Amid currency woes, Turkey accuses US of ‘stabbing it in back’

Ankara: Turkey on Monday accused the US of “stabbing it in the back” as the country’s economic woes failed to stop market turmoil amid a deepening diplomatic spat with Washington.

The US last week imposed sanctions on Turkey over its refusal to extradite a US pastor imprisoned in the country.

The sanctions caused market turmoil, which the central bank attempted — but failed — to soothe with market-boosting measures.

Hitting out at the US, Turkish President Recep Tayyip Erdogan said: “You act on one side as a strategic partner but on the other you fire bullets into the foot of your strategic partner.

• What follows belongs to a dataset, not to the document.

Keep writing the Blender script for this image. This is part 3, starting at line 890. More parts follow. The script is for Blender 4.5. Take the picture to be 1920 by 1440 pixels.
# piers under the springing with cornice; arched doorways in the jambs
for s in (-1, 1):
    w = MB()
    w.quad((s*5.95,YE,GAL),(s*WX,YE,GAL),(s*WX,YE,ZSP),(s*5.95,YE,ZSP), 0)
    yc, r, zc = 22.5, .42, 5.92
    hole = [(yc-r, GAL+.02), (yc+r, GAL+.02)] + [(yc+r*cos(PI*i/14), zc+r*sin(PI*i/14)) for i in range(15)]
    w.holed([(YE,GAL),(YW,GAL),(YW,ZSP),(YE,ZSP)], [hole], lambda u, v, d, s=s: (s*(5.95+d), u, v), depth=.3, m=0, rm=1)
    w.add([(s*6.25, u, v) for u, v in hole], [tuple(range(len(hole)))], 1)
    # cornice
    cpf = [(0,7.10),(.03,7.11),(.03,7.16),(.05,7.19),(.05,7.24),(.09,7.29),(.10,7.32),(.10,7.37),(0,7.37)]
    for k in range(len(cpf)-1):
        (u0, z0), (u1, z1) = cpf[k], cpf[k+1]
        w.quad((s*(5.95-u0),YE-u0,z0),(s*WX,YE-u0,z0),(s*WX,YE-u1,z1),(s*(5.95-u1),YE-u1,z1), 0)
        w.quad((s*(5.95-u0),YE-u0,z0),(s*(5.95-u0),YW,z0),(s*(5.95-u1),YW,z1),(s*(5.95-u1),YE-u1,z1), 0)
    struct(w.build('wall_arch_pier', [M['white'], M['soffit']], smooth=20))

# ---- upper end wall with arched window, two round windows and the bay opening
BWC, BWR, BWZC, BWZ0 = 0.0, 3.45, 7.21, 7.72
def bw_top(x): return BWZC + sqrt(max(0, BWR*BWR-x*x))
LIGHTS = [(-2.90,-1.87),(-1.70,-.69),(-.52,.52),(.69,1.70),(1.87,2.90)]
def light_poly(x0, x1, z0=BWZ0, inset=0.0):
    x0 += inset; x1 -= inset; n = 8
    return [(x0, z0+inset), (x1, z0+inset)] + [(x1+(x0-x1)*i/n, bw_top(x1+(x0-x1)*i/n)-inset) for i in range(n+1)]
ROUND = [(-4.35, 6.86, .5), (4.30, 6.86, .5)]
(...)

“We are together in NATO and then you seek to stab your strategic partner in the back.”

As the crisis deepened at the end of last week, the lira and the Turkish stock market slid sharply.

Erdogan, who has presided over soaring inflation and borrowing levels, said the currency’s fall was the result of a “plot rather than prevailing economic conditions”, the BBC reported.

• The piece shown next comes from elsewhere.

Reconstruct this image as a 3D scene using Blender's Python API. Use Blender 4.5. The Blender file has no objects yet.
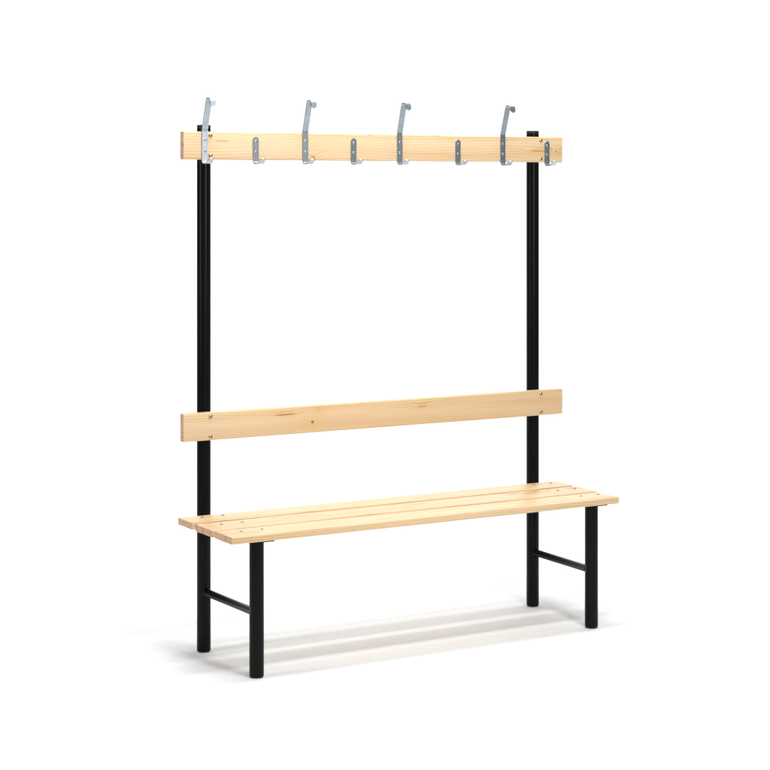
import bpy, bmesh, math, random
from mathutils import Vector, Matrix

random.seed(7)
sc = bpy.context.scene
col = sc.collection

# ------------------------------------------------------------------ camera
F, HORIZON, CAM_H = 1866.75, 185.88, 1.5241          # focal length and horizon in photo pixels (770 wide)
cam_d = bpy.data.cameras.new("camera")
cam = bpy.data.objects.new("camera", cam_d)
col.objects.link(cam)
cam.location = (0, 0, CAM_H)
cam.rotation_euler = (math.radians(90), 0, 0)
cam_d.sensor_width = 36
cam_d.lens = 36 * F / 770
cam_d.shift_y = -(385 - HORIZON) / 770
cam_d.clip_end = 200
sc.camera = cam

BX, BY, YAW = -0.5934, 6.1136, 0.5296                 # bench origin (foot of left post) and turn

# ------------------------------------------------------------------ node helpers
def new_mat(name):
    m = bpy.data.materials.new(name)
    m.use_nodes = True
    nt = m.node_tree
    return m, nt, nt.nodes["Principled BSDF"]

class G:
    """tiny expression helper over shader math nodes"""
    def __init__(self, nt): self.nt = nt
    def n(self, t, **kw):
        nd = self.nt.nodes.new(t)
        for k, v in kw.items(): setattr(nd, k, v)
        return nd
    def link(self, a, b): self.nt.links.new(a, b)
    def m(self, op, a, b=None, c=None, clamp=False):
        nd = self.n("ShaderNodeMath", operation=op, use_clamp=clamp)
        for i, v in enumerate((a, b, c)):
            if v is None: continue
            if isinstance(v, (int, float)): nd.inputs[i].default_value = v
            else: self.link(v, nd.inputs[i])
        return nd.outputs[0]
    def comb(self, x, y, z):
        nd = self.n("ShaderNodeCombineXYZ")
        for i, v in enumerate((x, y, z)):
            if isinstance(v, (int, float)): nd.inputs[i].default_value = v
            else: self.link(v, nd.inputs[i])
        return nd.outputs[0]
    def noise(self, vec, scale=1.0, detail=2.0, rough=0.5):
        nd = self.n("ShaderNodeTexNoise", noise_dimensions='3D')
        self.link(vec, nd.inputs["Vector"])
        nd.inputs["Scale"].default_value = scale
        nd.inputs["Detail"].default_value = detail
        nd.inputs["Roughness"].default_value = rough
        return nd.outputs["Fac"]
    def ramp(self, fac, stops, interp='LINEAR'):
        nd = self.n("ShaderNodeValToRGB")
        cr = nd.color_ramp; cr.interpolation = interp
        while len(cr.elements) < len(stops): cr.elements.new(0.5)
        for e, (p, c) in zip(cr.elements, stops):
            e.position = p; e.color = (*c, 1) if len(c) == 3 else c
        self.link(fac, nd.inputs[0])
        return nd.outputs[0]
    def mix(self, fac, a, b, blend='MIX'):
        nd = self.n("ShaderNodeMix", data_type='RGBA', blend_type=blend)
        if isinstance(fac, (int, float)): nd.inputs[0].default_value = fac
        else: self.link(fac, nd.inputs[0])
        for i, v in ((6, a), (7, b)):
            if isinstance(v, tuple): nd.inputs[i].default_value = (*v, 1)
            else: self.link(v, nd.inputs[i])
        return nd.outputs[2]

EARLY = (0.765, 0.548, 0.315)
LATE = (0.50, 0.262, 0.090)

def pine(name, seed, pith, knots=(), warm=0.0, ring=0.0075):
    """Clear-lacquered pine, cut from a log whose pith runs along x at (y, z) = pith.
    knots: (axis, x, w, rx, rw, darkness, swirl) ellipses on the x/w plane, w = 'z' or 'y' of the board."""
    m, nt, bs = new_mat(name)
    g = G(nt)
    tc = g.n("ShaderNodeTexCoord").outputs["Object"]
    sep = g.n("ShaderNodeSeparateXYZ"); g.link(tc, sep.inputs[0])
    X, Y, Z = sep.outputs
    sx = g.m('ADD', X, seed * 3.17)
    # slow warping of the log
    lowv = g.comb(g.m('MULTIPLY', sx, 1.4), g.m('MULTIPLY', Y, 5.0), g.m('MULTIPLY', Z, 5.0))
    low = g.m('SUBTRACT', g.noise(lowv, 1.0, 1.5), 0.5)
    midv = g.comb(g.m('MULTIPLY', sx, 5.0), g.m('MULTIPLY', Y, 30.0), g.m('MULTIPLY', Z, 30.0))
    mid = g.m('SUBTRACT', g.noise(midv, 1.0, 2.0), 0.5)
    dy = g.m('SUBTRACT', Y, pith[0]); dz = g.m('SUBTRACT', Z, pith[1])
    r = g.m('SQRT', g.m('ADD', g.m('MULTIPLY', dy, dy), g.m('MULTIPLY', dz, dz)))
    r = g.m('ADD', r, g.m('MULTIPLY', low, 0.045))
    r = g.m('ADD', r, g.m('MULTIPLY', mid, 0.0035))
    kmask = None; kcore = None
    for (ax, kx, kw, rx, rw, dark, swirl) in knots:
        W = Z if ax == 'z' else Y
        ux = g.m('SUBTRACT', X, kx); uw = g.m('SUBTRACT', W, kw)
        wob = g.m('MULTIPLY', mid, 0.9)
        ex = g.m('DIVIDE', ux, rx); ew = g.m('DIVIDE', uw, rw)
        d = g.m('ADD', g.m('SQRT', g.m('ADD', g.m('MULTIPLY', ex, ex), g.m('MULTIPLY', ew, ew))), wob)
        core = g.m('MULTIPLY', g.m('SMOOTH_MIN', 1.0, g.m('MAXIMUM', g.m('MULTIPLY', g.m('SUBTRACT', 1.25, d), 2.0), 0.0), 0.1), dark)
        kcore = core if kcore is None else g.m('MAXIMUM', kcore, core)
        if swirl:
            sx_, sw_ = swirl
            qx = g.m('DIVIDE', ux, sx_); qw = g.m('DIVIDE', uw, sw_)
            q = g.m('ADD', g.m('MULTIPLY', qx, qx), g.m('MULTIPLY', qw, qw))
            bump = g.m('EXPONENT', g.m('MULTIPLY', q, -1.0))
            r = g.m('ADD', r, g.m('MULTIPLY', bump, 0.016))
            kmask = bump if kmask is None else g.m('MAXIMUM', kmask, bump)
    ph = g.m('FRACT', g.m('DIVIDE', r, ring))
    rings = g.ramp(ph, [(0.0, (0, 0, 0)), (0.45, (0.12,) * 3), (0.80, (0.62,) * 3), (0.90, (1, 1, 1)), (1.0, (0, 0, 0))])
    # ring to ring variation and fibre
    fibv = g.comb(g.m('MULTIPLY', sx, 7.0), g.m('MULTIPLY', Y, 420.0), g.m('MULTIPLY', Z, 420.0))
    fib = g.noise(fibv, 1.0, 3.0, 0.6)
    strv = g.comb(g.m('MULTIPLY', sx, 0.9), g.m('MULTIPLY', Y, 38.0), g.m('MULTIPLY', Z, 38.0))
    strk = g.noise(strv, 1.0, 2.0)
    amt = g.m('MULTIPLY', rings, g.m('MULTIPLY_ADD', strk, 3.0, -0.72, clamp=True))
    base = g.mix(amt, EARLY, LATE)
    base = g.mix(g.m('MULTIPLY_ADD', fib, 0.5, -0.12, clamp=True), base, (0.60, 0.37, 0.165))
    tonev = g.comb(g.m('MULTIPLY', sx, 2.2), g.m('MULTIPLY', Y, 14.0), g.m('MULTIPLY', Z, 14.0))
    tone = g.noise(tonev, 1.0, 2.0)
    base = g.mix(g.m('MULTIPLY_ADD', tone, 1.6, -0.75 + warm, clamp=True), base, (0.74, 0.45, 0.23))
    pale = g.noise(g.comb(g.m('MULTIPLY', sx, 1.1), g.m('MULTIPLY', Y, 25.0), g.m('MULTIPLY_ADD', Z, 25.0, 9.0)), 1.0, 2.0)
    base = g.mix(g.m('MULTIPLY_ADD', pale, 1.8, -0.75, clamp=True), base, (0.79, 0.605, 0.405))
    if kmask is not None:
        base = g.mix(g.m('MULTIPLY', kmask, 0.55), base, (0.70, 0.43, 0.17))
    if kcore is not None:
        base = g.mix(kcore, base, (0.30, 0.115, 0.03))
    g.link(base, bs.inputs["Base Color"])
    bs.inputs["Roughness"].default_value = 0.42
    bs.inputs["Specular IOR Level"].default_value = 0.5
    bmp = g.n("ShaderNodeBump"); bmp.inputs["Strength"].default_value = 0.10; bmp.inputs["Distance"].default_value = 0.0006
    g.link(g.m('ADD', fib, amt), bmp.inputs["Height"]); g.link(bmp.outputs[0], bs.inputs["Normal"])
    # sawn end grain: same rings, darker because the open fibres soak up the lacquer
    m2, nt2, bs2 = new_mat(name + "_end_grain")
    g2 = G(nt2)
    tc = g2.n("ShaderNodeTexCoord").outputs["Object"]
    sep = g2.n("ShaderNodeSeparateXYZ"); g2.link(tc, sep.inputs[0])
    _, Y, Z = sep.outputs
    dy = g2.m('SUBTRACT', Y, pith[0]); dz = g2.m('SUBTRACT', Z, pith[1])
    r = g2.m('SQRT', g2.m('ADD', g2.m('MULTIPLY', dy, dy), g2.m('MULTIPLY', dz, dz)))
    nz = g2.noise(tc, 120.0, 3.0)
    ph = g2.m('FRACT', g2.m('DIVIDE', g2.m('MULTIPLY_ADD', nz, 0.002, r), ring * 0.8))
    c = g2.ramp(ph, [(0, (0.78, 0.53, 0.33)), (0.7, (0.66, 0.41, 0.24)), (0.9, (0.50, 0.27, 0.15)), (1, (0.78, 0.53, 0.33))])
    blot = g2.noise(tc, 45.0 + seed, 2.0)
    c = g2.mix(g2.m('MULTIPLY_ADD', blot, 3.0, -1.55, clamp=True), c, (0.33, 0.15, 0.085))
    g2.link(c, bs2.inputs["Base Color"])
    bs2.inputs["Roughness"].default_value = 0.7
    return m, m2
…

Turkey’s stock market has fallen 17 per cent, while government borrowing costs have risen to 18 per cent a year. Meanwhile, inflation has hit 15 per cent.

Although the lira rose slightly after the central bank’s move to support the economy, it still hit a new record low against the dollar and stock markets in Europe and Asia fell.

On Monday, benchmark stock indexes in Tokyo, Hong Kong and Shanghai were all down more than 1.5 per cent in late morning trading. The Shanghai Composite later recovered from a fall of 1.7 per cent to trade with much smaller falls in afternoon trading.

In mid-day trading in Europe, London’s 100-share index was down 0.6 per cent, while the German and French share markets were down by 0.3 per cent and 0.7 per cent.

Turkey’s Interior Ministry said it was taking legal action against 346 social media accounts it claimed had posted comments about the weakening lira “in a provocative way”.

The lira’s worst day was last Friday when US President Donald Trump approved the doubling of tariffs on Turkish steel and aluminium over Ankara’s refusal to release American pastor Andrew Brunson.

He has been detained for nearly two years, accused of links to the outlawed Kurdistan Workers’ Party and the Gulenist movement, which Turkey blames for a failed coup in 2016.

Erdogan is irked over the inaction by the US against the Gulenist movement and failure “to unequivocally condemn” the 2016 coup attempt. Washington has refused to extradite Fethullah Gulen, who lives in Pennsylvania.

The Turkish Central Bank announced on Monday that banks would be given all the liquidity — help to keep money moving — they needed. But the bank did not increase interest rates, which would help contain inflation while supporting the lira.

Erdogan dismissed the fall of the currency as “a storm in a tea cup” and urged Turks to sell dollars and buy lira to help boost the currency.